Friday, November 20, 2009

Final Project Proposal: Part 4

Prompt: Decide on the implementation.

•frontend:

We will parse the language in the same way we parse the 164 language: we will be using the same AST generated from the symantic actions in project 3 to create the DAG.

•the core language: We will reuse the 164 language from project 3. The least that is required for creating the DAG is just a list of statements. After this, we will extend this to lists of statements within lists of statements when we incorporate lambdas.

•internal representation:

There are two ways we can interpret the dag created from the AST. One way is to execute the statements while traversing the dag. The other way is to compile the dag into bytecode and send that to the bytecode interpreter to run it in parallel. We are leaning towards the bytecode interpreter since we would only have to modify it and it gives us the freedom to parallelize coroutines (if we figure out a way how of course).

•interpreter/compiler:

The parser will generate the AST for the 164 language as before. Instead of compiling the AST into bytecode, the compiler will traverse the AST and record what variables are written and/or read at each statement. Then based on this the compiler will create a DAG where each node represents a statement and the edges represent the flow of the program. This means that before node N is executed, all of its parent nodes must be executed.

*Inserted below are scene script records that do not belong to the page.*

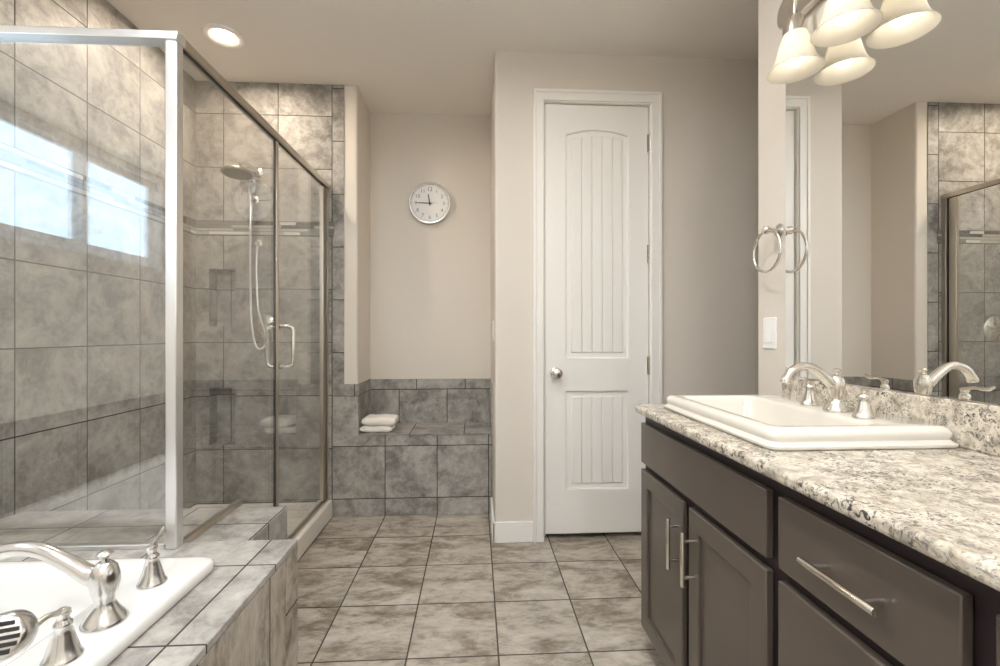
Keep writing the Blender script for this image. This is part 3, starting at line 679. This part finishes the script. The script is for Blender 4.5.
# worktop with sink cut-out, splashback
SX0, SX1, SY0, SY1 = 0.645, 1.0925, 0.950, 1.535
CZ0, CZ = 0.862, 0.890
ct_ = thing('countertop', 'speckled beige and grey granite worktop over the dark cabinets', 'countertop', (0.84, 0.69, CZ0))
outer = [(0.575, -0.25), (1.108, -0.25), (1.108, 1.625)] + [(0.575+0.03+0.03*math.cos(t_), 1.625-0.03+0.03*math.sin(t_)) for t_ in [PI/2+PI/2*i/6 for i in range(7)]]
MB().prism(outer, 'z', CZ0, CZ, holes=[rrect(SX0+0.03, SX1-0.03, SY0+0.03, SY1-0.03, 0.04)]).build('slab', 'granite', ct_, bevel=0.009, seg=3)
MB().box(1.0945, 1.1085, -0.25, 1.558, CZ+0.0002, 0.996).build('backsplash', 'granite', ct_, bevel=0.003)
# sink
sk = thing('sink', 'rectangular white drop-in sink set in the granite worktop', 'sink', ((SX0+SX1)/2, (SY0+SY1)/2, CZ))
o_ = lambda d, r: rrect(SX0+d, SX1-d, SY0+d, SY1-d, r, 6)
bx0, bx1, by0, by1 = SX0+0.050, SX1-0.160, SY0+0.055, SY1-0.055
i_ = lambda d, r: rrect(bx0+d, bx1-d, by0+d, by1-d, r, 6)
RZ = 0.937
MB().loft([ring_at(o_(0.030, 0.02), CZ+0.0005), ring_at(o_(0.004, 0.02), CZ+0.001), ring_at(o_(0.0, 0.022), CZ+0.005), ring_at(o_(0.0, 0.022), CZ+0.010), ring_at(o_(0.006, 0.022), CZ+0.0135), ring_at(o_(0.010, 0.022), CZ+0.019),
           ring_at(o_(0.007, 0.024), CZ+0.027), ring_at(o_(0.006, 0.026), CZ+0.034), ring_at(o_(0.010, 0.026), CZ+0.042), ring_at(o_(0.018, 0.024), RZ),
           ring_at(i_(-0.010, 0.028), RZ), ring_at(i_(-0.003, 0.03), RZ-0.003), ring_at(i_(0.002, 0.03), RZ-0.012), ring_at(i_(0.012, 0.04), RZ-0.09), ring_at(i_(0.03, 0.05), RZ-0.135), ring_at(i_(0.07, 0.05), RZ-0.150)],
          cap0=False).build('bowl', 'china', sk, smooth=50)
MB().lathe([(0.028, 0), (0.026, 0.003), (0.0, 0.003)], (0.81, 1.236, RZ-0.150)).build('drain', 'nickel', sk)
faucet('sink_faucet', 'arched brushed nickel faucet at the back of the sink', (0.978, 1.172, RZ), (-1, 0), 0.74, 'nickel', [(a_*0.72, h_z) for a_, h_z in SP], SR)
handle('sink_tap', 'nickel sink handle half hidden behind the faucet spout, nearest the wall corner', (0.985, 1.280, RZ), (0.05, 0.99), 0.70, 'nickel', 'sink lever handles')
handle('sink_tap', 'nickel sink handle in front of the faucet with lever pointing right', (0.968, 1.075, RZ), (0.02, -0.99), 0.70, 'nickel', 'sink lever handles')
# mirror
mi = MB(); mi.box(1.102, 1.1085, -0.25, 1.549, 0.998, 2.10)
tag(mi.build('wall_mirror', 'mirror', smooth=0, bevel=0.0015, seg=1), 'large frameless mirror on the wall behind the vanity', 'mirror')

# ---------------------------------------------------------------- vanity light
vl = thing('vanity_light', 'nickel wall light bar with frosted bell shades above the mirror', 'wall light', (XR, 1.11, 2.22))
bp_ = MB(); bp_.prism([(y, z) for y, z in rrect(0.62, 1.560, 2.215, 2.325, 0.05, 6)], 'x', 1.076, 1.109)
bp_.build('back_plate', 'nickel', vl, bevel=0.006, seg=2)
for k_, yy in enumerate((1.389, 1.192, 0.995, 0.798)):
    xs_ = 1.020
    pts = spline([(1.078, yy, 2.262), (1.050, yy, 2.268), (1.025, yy, 2.245), (xs_, yy, 2.200), (xs_, yy, 2.146)], 6)
    MB().tube(pts, 0.008, n=12).build('arm', 'nickel', vl, smooth=60)
    MB().lathe([(0.010, 0.058), (0.026, 0.050), (0.033, 0.030), (0.034, 0.0), (0.030, 0.0), (0.028, 0.028), (0.0, 0.044)], (xs_, yy, 2.106), n=24).build('socket_cup', 'nickel', vl, smooth=40)
    MB().lathe([(0.031, 2.098), (0.033, 2.085), (0.041, 2.068), (0.050, 2.045), (0.057, 2.018), (0.066, 1.992), (0.077, 1.974), (0.088, 1.965), (0.0895, 1.963), (0.087, 1.962), (0.075, 1.970), (0.063, 1.989), (0.053, 2.018), (0.046, 2.044), (0.037, 2.066), (0.029, 2.084), (0.028, 2.098)],
               (xs_, yy, 0.028), n=40, cap0=False, cap1=False).scale_xy(xs_, yy, 0.90).build('shade', 'shade', vl, smooth=60)
    bb_ = MB().lathe([(0.0, 1.976), (0.012, 1.979), (0.022, 1.988), (0.026, 2.002), (0.024, 2.020), (0.017, 2.044), (0.013, 2.062), (0.013, 2.09)], (xs_, yy, 0.028), n=20)
    bb_.build('bulb', 'bulb', vl, smooth=60)

# ---------------------------------------------------------------- towel ring, switches
tr = thing('towel_ring', 'nickel towel ring on the wall beside the mirror edge', 'towel ring', (XR, 1.588, 1.53))
MB().lathe([(0.024, 0), (0.025, 0.005), (0.018, 0.010), (0.010, 0.014), (0.009, 0.040), (0.014, 0.046), (0.015, 0.058), (0.010, 0.064), (0.0, 0.065)], (XR, 1.588, 1.525), (-1, 0, 0)).build('post', 'nickel', tr, smooth=40)
rc = Vector((XR-0.055, 1.582, 1.448)); rr_ = 0.075
m_ = MB(); nn = 48; kk = 10; vs = []; fs = []
for i in range(nn):
    a = 2*PI*i/nn; d = Vector((0, math.cos(a), math.sin(a)))
    for j in range(kk):
        b2 = 2*PI*j/kk; vs.append(rc + d*(rr_+0.005*math.cos(b2)) + Vector((1, 0, 0))*0.005*math.sin(b2))
for i in range(nn):
    for j in range(kk): fs.append((i*kk+j, ((i+1) % nn)*kk+j, ((i+1) % nn)*kk+(j+1) % kk, i*kk+(j+1) % kk))
m_.add(vs, fs).build('ring', 'nickel', tr, smooth=60)
sw = thing('light_switch', 'white wall switch plate below the towel ring', 'light switch', (XR, 1.641, 1.149))
MB().box(XR-0.006, XR, 1.604, 1.679, 1.090, 1.208).build('plate', 'plastic', sw, bevel=0.003)
MB().prism([(XR-0.006, 1.115), (XR-0.011, 1.115), (XR-0.008, 1.149), (XR-0.0065, 1.183), (XR-0.006, 1.183)], 'y', 1.624, 1.659).build('rocker', 'plastic', sw, bevel=0.001)
sw = thing('light_switch', 'small white switch plate seen edge-on at the alcove entrance', 'light switch', (0.104, 2.62, 1.16))
MB().box(0.098, 0.104, 2.585, 2.655, 1.105, 1.222).build('plate', 'plastic', sw, bevel=0.003)
MB().prism([(0.098, 1.13), (0.093, 1.13), (0.096, 1.163), (0.0975, 1.197), (0.098, 1.197)], 'y', 2.604, 2.636).build('rocker', 'plastic', sw, bevel=0.001)
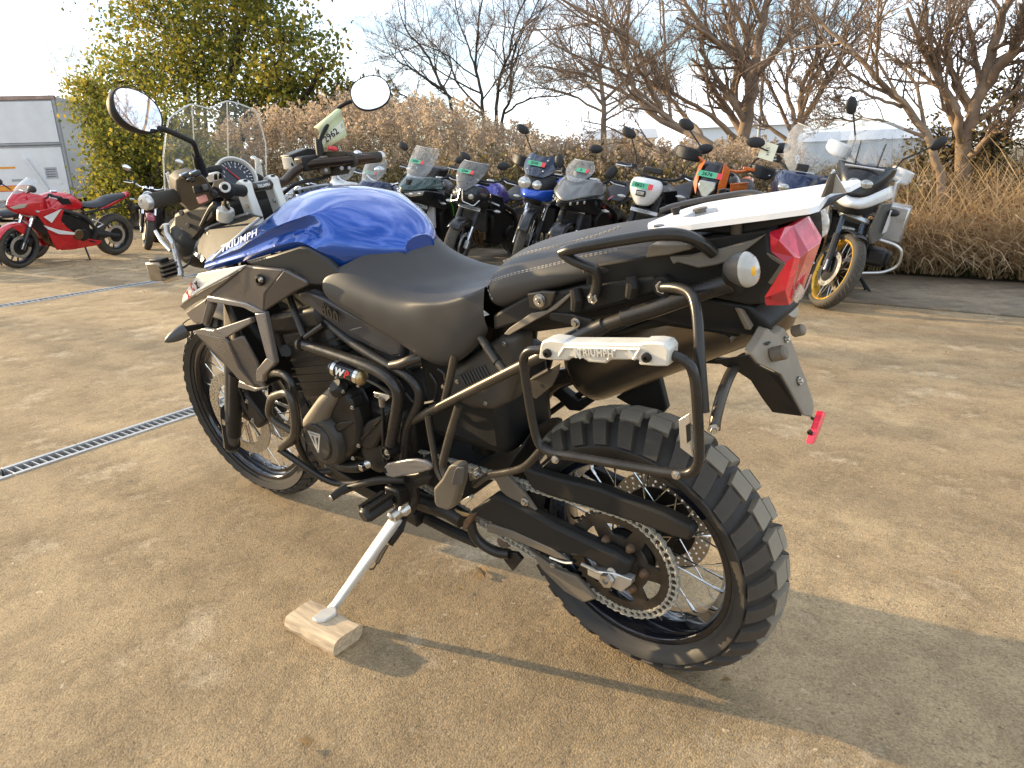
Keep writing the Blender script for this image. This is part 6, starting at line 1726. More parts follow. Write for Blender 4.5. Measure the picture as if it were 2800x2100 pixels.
# ================================================================ the motorcycles in the rows behind
B_BLK = mat('bike_black', (0.014, 0.014, 0.016), 0.32, var=0.15, coat=0.3)
B_MATT = mat('bike_matt_black', (0.020, 0.020, 0.021), 0.55, var=0.2)
B_ENG = mat('bike_engine', (0.022, 0.021, 0.021), 0.45, 0.4, var=0.3, vscale=12)
B_TYRE = mat('bike_tyre', (0.040, 0.036, 0.030), 0.8, var=0.25, vscale=16, dust=0.35, dcol=(0.16, 0.13, 0.09))
B_ALU = mat('bike_alu', (0.55, 0.54, 0.52), 0.3, 0.8, var=0.1)
B_CHR = mat('bike_chrome', (0.75, 0.74, 0.72), 0.12, 1.0, var=0.05)
B_SEAT = mat('bike_seat', (0.022, 0.023, 0.027), 0.5, var=0.15)
B_LENS = mat('bike_lens', (0.42, 0.42, 0.40), 0.10, 0.55, var=0.15, vscale=30, coat=1.0)
B_REFL = mat('bike_reflector', (0.85, 0.85, 0.83), 0.12, 0.9, var=0.15, vscale=60)
B_SCR = thin_glass('bike_screen', (0.80, 0.83, 0.86), 0.20)
B_SCRD = thin_glass('bike_screen_smoked', (0.30, 0.30, 0.32), 0.14)
B_SCRC = thin_glass('bike_screen_clear', (0.80, 0.83, 0.87), 0.24)
B_GRN = mat('label_green', (0.10, 0.46, 0.27), 0.6, var=0.05)
B_REDL = mat('label_red', (0.72, 0.06, 0.07), 0.6, var=0.05)
B_AMB = mat('amber_lens', (0.75, 0.28, 0.02), 0.15, coat=0.8)
def paint(name, col, metal=0.2, rough=0.25):
    return mat(name, col, rough, metal, var=0.08, coat=0.8)
P_RED = paint('red_paint', (0.55, 0.010, 0.018), 0.1)
P_WHITE = paint('bike_white', (0.72, 0.72, 0.71), 0.0)
P_BLUE = paint('bike_blue', (0.02, 0.09, 0.50), 0.2)
P_DBLUE = paint('dark_blue', (0.010, 0.022, 0.065), 0.4)
P_VBLUE = paint('violet_blue', (0.03, 0.03, 0.30), 0.4)
P_GREY = paint('matt_grey', (0.17, 0.17, 0.165), 0.5, 0.42)
P_ORNG = paint('orange_paint', (0.65, 0.14, 0.015), 0.1)
P_GRN = paint('green_paint', (0.06, 0.42, 0.05), 0.1)
P_DKGRN = paint('dark_teal', (0.018, 0.045, 0.040), 0.4)
P_MAROON = paint('maroon_paint', (0.25, 0.012, 0.03), 0.2)
P_GOLD = mat('gold_rim', (0.72, 0.42, 0.06), 0.3, 0.7, var=0.08)
P_GOLDF = mat('gold_fork', (0.62, 0.36, 0.06), 0.3, 0.7, var=0.08)

def half(name, rows, m, parent, sub=2, crease=()):
    mb = MB().grid([[Vector(p) for p in r] for r in rows])
    me = mb.mesh(name, m, 180)
    # close the left half with its mirror image so that each panel is one shell
    o = bpy.data.objects.new(name, me); link(o, parent)
    md = o.modifiers.new('mirror', 'MIRROR'); md.use_axis = (False, True, False); md.merge_threshold = 0.004
    md = o.modifiers.new('sub', 'SUBSURF'); md.levels = sub; md.render_levels = sub
    md = o.modifiers.new('solid', 'SOLIDIFY'); md.thickness = 0.006; md.offset = -1
    return o

def b_wheel(root, name, cx, r, w, rim_m, spokes, steer_m=None, cast=10, disc=True, knobby=False):
    W = empty(name, (0, 0, 0), root)
    M = Matrix.Translation((cx, 0, r))
    W.matrix_local = (steer_m @ M) if steer_m is not None else M
    rim = r - w * (0.62 if not spokes else 0.58)
    pr = [(rim, -w * 0.36), (rim + 0.02, -w * 0.46), (r - w * 0.28, -w * 0.5), (r - w * 0.10, -w * 0.36), (r - w * 0.02, -w * 0.18), (r, 0)]
    pr = pr + [(a, -b) for a, b in pr[:-1][::-1]]
    MB().lathe(pr, segs=56).build('tyre', B_TYRE, W, angle=60)
    gv = MB()
    n = 40 if not knobby else 46
    for k in range(n):
        a = 2 * math.pi * k / n
        for s in (-1, 1):
            P = []
            for t in (0.06, 0.55, 1.0):
                y = s * w * 0.44 * t
                rr_ = r - w * 0.30 * t ** 2.4 + 0.0015
                an = a + t * 0.16 + (math.pi / n if s > 0 else 0)
                P.append((rr_ * math.cos(an), y, rr_ * math.sin(an)))
            gv.tube(P, 0.0035 if not knobby else 0.006, 4)
    go_ = gv.build('tread_grooves', B_MATT if not knobby else B_TYRE, W); go_['kind'] = 'stuff'
    rp = [(rim + 0.012, w * 0.40), (rim - 0.002, w * 0.40), (rim - 0.012, w * 0.30), (rim - 0.020, w * 0.10)]
    rp = rp + [(a, -b) for a, b in rp[::-1]]
    MB().lathe(rp, segs=56, closed=False).build('rim', rim_m, W)
    MB().cyl((0, -0.05, 0), (0, 0.05, 0), 0.035, 16).build('hub', B_ENG, W)
    if spokes:
        for k in range(20):
            a = 2 * math.pi * k / 20
            s = 1 if k % 2 else -1
            MB().tube([(0.035 * math.cos(a), s * 0.03, 0.035 * math.sin(a)), ((rim - 0.008) * math.cos(a + 0.28 * s), s * w * 0.30, (rim - 0.008) * math.sin(a + 0.28 * s))], 0.0032, 4).build('spoke', B_ALU, W)
    else:
        for k in range(cast):
            a = 2 * math.pi * (k // 2) / (cast // 2) + (0.14 if k % 2 else -0.14)
            MB().tube([(0.03 * math.cos(a), 0, 0.03 * math.sin(a)), ((rim - 0.012) * math.cos(a * 1.0 + (0.10 if k % 2 else -0.10)), 0, (rim - 0.012) * math.sin(a + (0.10 if k % 2 else -0.10)))], [0.018, 0.010], 6).build('spoke', rim_m, W)
    if disc:
        for s in ((1, -1) if disc == 2 else (1,)):
            lp = [circle2(0.150, 40), circle2(0.108, 32)] + [circle2(0.006, 6, (0.130 * math.cos(2 * math.pi * q / 16), 0.130 * math.sin(2 * math.pi * q / 16))) for q in range(16)]
            flat2d('brake_disc', lp, 0.005, B_ALU, W, Matrix.Translation((0, s * 0.062, 0)) @ SIDE_L)
            MB().lathe([(0.03, s * 0.050), (0.109, s * 0.060), (0.109, s * 0.064), (0.03, s * 0.056)], segs=20).build('disc_carrier', B_ENG, W)
    return W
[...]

The bytecode interpreter will start at the top of the dag and run each independent source in parallel. Every child statement will have a counter to count how many parent statements have finished executing. When a statement is done executing, it will increment the counter of its child and check to see if the counter value is equal to the number of parents of the child. If it is equal, it will execute that statement. This continues until the DAG is traversed.

•debugging: We will debug our implementation by using GraphViz to visualize the DAG.